Harry Potter was good... not as amazing as everyone hailed it to be, but it was good. But I guess that's what I get for comparing it to the book throughout the movie... and it starts out wrong anyway, so I was kinda upset straight from the begining. The movie in it's own was really good tho. I was a good deal more focused in on the movie then I was yesterday when we went to see Transformers. And from previews... heh, we're gonna be seeing a lot of movies the rest of the summer. When previews first started in thearters for The Simpsons Movie he told me we were gonna see it, so on July 27 we'll be at the movies. And the one about Santa Clause's brother... I know it doesn't come out for a while, but it looks funny and he said we'll see it.

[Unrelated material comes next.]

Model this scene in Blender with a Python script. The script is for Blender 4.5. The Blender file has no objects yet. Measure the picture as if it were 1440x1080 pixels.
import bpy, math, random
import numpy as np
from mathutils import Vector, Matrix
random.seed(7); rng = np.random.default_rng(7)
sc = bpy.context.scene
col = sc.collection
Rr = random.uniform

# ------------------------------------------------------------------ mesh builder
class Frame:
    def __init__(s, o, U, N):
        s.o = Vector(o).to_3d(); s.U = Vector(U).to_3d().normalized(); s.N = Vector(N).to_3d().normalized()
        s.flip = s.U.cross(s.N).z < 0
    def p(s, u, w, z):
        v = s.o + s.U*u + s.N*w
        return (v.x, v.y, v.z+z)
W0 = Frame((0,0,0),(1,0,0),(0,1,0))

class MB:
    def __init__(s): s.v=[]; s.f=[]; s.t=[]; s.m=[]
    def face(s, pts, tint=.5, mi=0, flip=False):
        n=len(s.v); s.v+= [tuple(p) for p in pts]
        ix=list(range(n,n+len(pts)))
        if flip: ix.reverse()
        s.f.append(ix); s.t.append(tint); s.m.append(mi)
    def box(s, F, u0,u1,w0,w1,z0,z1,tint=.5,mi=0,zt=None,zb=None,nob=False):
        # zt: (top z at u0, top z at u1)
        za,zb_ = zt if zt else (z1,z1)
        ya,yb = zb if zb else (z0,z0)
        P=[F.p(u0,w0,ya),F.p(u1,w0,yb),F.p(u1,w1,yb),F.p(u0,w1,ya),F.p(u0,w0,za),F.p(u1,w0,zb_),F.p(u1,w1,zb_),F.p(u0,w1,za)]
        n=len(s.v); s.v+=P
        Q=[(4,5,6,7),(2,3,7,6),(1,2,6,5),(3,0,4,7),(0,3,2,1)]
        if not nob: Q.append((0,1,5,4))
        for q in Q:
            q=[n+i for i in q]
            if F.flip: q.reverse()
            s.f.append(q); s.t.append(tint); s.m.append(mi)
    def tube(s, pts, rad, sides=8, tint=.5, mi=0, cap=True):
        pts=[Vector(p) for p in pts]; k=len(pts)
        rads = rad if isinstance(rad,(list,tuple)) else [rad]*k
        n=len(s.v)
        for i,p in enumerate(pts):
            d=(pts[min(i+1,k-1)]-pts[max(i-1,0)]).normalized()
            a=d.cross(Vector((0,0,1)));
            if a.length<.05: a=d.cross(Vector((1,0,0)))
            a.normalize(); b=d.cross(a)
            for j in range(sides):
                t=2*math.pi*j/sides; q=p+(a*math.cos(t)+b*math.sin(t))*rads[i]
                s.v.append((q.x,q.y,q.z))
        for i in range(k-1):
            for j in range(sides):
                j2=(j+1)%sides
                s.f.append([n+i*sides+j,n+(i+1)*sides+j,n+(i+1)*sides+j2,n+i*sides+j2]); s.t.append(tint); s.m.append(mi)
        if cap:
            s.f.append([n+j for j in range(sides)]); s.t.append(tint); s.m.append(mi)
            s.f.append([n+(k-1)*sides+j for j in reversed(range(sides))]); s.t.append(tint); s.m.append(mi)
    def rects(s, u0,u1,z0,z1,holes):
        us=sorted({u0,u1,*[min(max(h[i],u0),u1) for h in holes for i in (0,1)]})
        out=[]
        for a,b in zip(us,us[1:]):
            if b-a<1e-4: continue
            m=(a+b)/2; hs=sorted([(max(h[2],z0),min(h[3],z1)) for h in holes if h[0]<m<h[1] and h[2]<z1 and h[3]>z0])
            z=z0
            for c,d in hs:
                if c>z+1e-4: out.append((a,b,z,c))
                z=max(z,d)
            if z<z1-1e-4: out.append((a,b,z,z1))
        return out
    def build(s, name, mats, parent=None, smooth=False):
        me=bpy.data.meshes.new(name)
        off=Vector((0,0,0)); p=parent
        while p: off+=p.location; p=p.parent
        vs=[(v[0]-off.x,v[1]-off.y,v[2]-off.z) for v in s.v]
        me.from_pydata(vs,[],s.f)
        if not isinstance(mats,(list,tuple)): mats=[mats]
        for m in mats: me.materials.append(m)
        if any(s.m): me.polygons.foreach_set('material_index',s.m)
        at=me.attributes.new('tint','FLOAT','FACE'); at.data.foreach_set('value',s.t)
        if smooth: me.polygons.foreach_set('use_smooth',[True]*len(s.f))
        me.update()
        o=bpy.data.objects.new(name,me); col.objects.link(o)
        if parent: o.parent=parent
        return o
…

... I like this. Ever since he got his car we've been able to go out and spend time together, with out needing to find a ride. And since he has a job he doesn't' seem to mind going out too much.

Well after the movie we stopped by my house for a bit cause I needed to do something and he was hungry, then we went out again. Didn't know where we were going tho and ended up just driving down Alexander for about 20 minutes, then turning around and going to his house. We hung out there for a while. It was nice... just laying there in his arms... listening to his heartbeat. I didn't want to leave. I just wanted to lay there with him and fall asleep... he could've dropped me off on his way to work ^-^ but I didn't... and still don't have my packing done, so we couldn't do that. We didn't leave until after nine... which is about the time he's usually laying down [since he has to be up at 4 in the morning] and didn't get to my house till around 9:30 since we had to stop at the store for Ma. When we got to my house I still didn't want to let go. I swear, I didn't want him to leave. We ended up saying bye about 10 times... at least. And me not crying... yea, that didn't happen. But he said that he's still gonna call like he usually does while I'm gone, so that makes me happy. And I have a really big hug to look forward to when I get back, so I'll just focus on that... try not to think of the time I'm not gonna be able to see him.

Poo... listen to me go on. How am I ever going to manage on the choir trip next year... I don't even want to say bye to him for a few days. That trip she's planning is gonna be at least a week. And then, after I graduate, me, Ma, and Cheryl are gonna be going down to Florida for a while... longer than a week probably, how am I gonna manage that? Geez... I guess I sound pretty pathetic... but 2 years and 2 months together... and we haven't had to be away from eachother for more than two or three days in two years. What do you expect? Well, I guess I better go and get something done in the kitchen... see if I can maybe even make the stove shiney again.